* [YOUR TASK]: Write out each line exactly as it stands, please.
[Start of MATERIAL]
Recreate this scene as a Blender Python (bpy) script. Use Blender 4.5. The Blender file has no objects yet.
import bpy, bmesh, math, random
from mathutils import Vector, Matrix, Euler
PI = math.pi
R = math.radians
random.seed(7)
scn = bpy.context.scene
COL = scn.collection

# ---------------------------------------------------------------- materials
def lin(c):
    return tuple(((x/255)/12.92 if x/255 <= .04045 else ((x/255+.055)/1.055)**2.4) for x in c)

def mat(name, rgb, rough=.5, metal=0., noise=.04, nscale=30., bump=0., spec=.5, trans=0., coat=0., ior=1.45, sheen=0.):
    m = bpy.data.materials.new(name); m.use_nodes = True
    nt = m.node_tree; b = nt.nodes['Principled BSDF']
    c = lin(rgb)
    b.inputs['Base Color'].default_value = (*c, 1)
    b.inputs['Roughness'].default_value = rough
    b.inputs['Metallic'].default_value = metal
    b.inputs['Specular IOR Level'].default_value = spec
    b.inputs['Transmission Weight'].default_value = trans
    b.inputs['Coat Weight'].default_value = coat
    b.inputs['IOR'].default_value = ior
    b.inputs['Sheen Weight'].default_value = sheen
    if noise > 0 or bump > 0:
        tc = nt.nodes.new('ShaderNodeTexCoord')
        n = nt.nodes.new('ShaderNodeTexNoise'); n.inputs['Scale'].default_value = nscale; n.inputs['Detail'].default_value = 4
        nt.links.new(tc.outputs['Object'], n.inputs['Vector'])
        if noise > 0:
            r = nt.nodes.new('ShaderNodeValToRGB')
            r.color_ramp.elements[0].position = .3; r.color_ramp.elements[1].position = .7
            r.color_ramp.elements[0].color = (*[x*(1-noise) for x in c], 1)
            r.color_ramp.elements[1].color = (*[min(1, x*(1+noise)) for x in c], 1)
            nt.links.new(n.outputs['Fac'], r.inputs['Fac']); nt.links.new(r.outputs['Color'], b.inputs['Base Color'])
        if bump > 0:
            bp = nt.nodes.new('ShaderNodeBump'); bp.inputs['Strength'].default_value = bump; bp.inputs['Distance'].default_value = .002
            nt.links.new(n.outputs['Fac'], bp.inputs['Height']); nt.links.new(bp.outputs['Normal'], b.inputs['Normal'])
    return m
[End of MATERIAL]
* [SOLUTION FOR THIS EXERCISE]:
Recreate this scene as a Blender Python (bpy) script. Use Blender 4.5. The Blender file has no objects yet.
import bpy, bmesh, math, random
from mathutils import Vector, Matrix, Euler
PI = math.pi
R = math.radians
random.seed(7)
scn = bpy.context.scene
COL = scn.collection

# ---------------------------------------------------------------- materials
def lin(c):
    return tuple(((x/255)/12.92 if x/255 <= .04045 else ((x/255+.055)/1.055)**2.4) for x in c)

def mat(name, rgb, rough=.5, metal=0., noise=.04, nscale=30., bump=0., spec=.5, trans=0., coat=0., ior=1.45, sheen=0.):
    m = bpy.data.materials.new(name); m.use_nodes = True
    nt = m.node_tree; b = nt.nodes['Principled BSDF']
    c = lin(rgb)
    b.inputs['Base Color'].default_value = (*c, 1)
    b.inputs['Roughness'].default_value = rough
    b.inputs['Metallic'].default_value = metal
    b.inputs['Specular IOR Level'].default_value = spec
    b.inputs['Transmission Weight'].default_value = trans
    b.inputs['Coat Weight'].default_value = coat
    b.inputs['IOR'].default_value = ior
    b.inputs['Sheen Weight'].default_value = sheen
    if noise > 0 or bump > 0:
        tc = nt.nodes.new('ShaderNodeTexCoord')
        n = nt.nodes.new('ShaderNodeTexNoise'); n.inputs['Scale'].default_value = nscale; n.inputs['Detail'].default_value = 4
        nt.links.new(tc.outputs['Object'], n.inputs['Vector'])
        if noise > 0:
            r = nt.nodes.new('ShaderNodeValToRGB')
            r.color_ramp.elements[0].position = .3; r.color_ramp.elements[1].position = .7
            r.color_ramp.elements[0].color = (*[x*(1-noise) for x in c], 1)
            r.color_ramp.elements[1].color = (*[min(1, x*(1+noise)) for x in c], 1)
            nt.links.new(n.outputs['Fac'], r.inputs['Fac']); nt.links.new(r.outputs['Color'], b.inputs['Base Color'])
        if bump > 0:
            bp = nt.nodes.new('ShaderNodeBump'); bp.inputs['Strength'].default_value = bump; bp.inputs['Distance'].default_value = .002
            nt.links.new(n.outputs['Fac'], bp.inputs['Height']); nt.links.new(bp.outputs['Normal'], b.inputs['Normal'])
    return m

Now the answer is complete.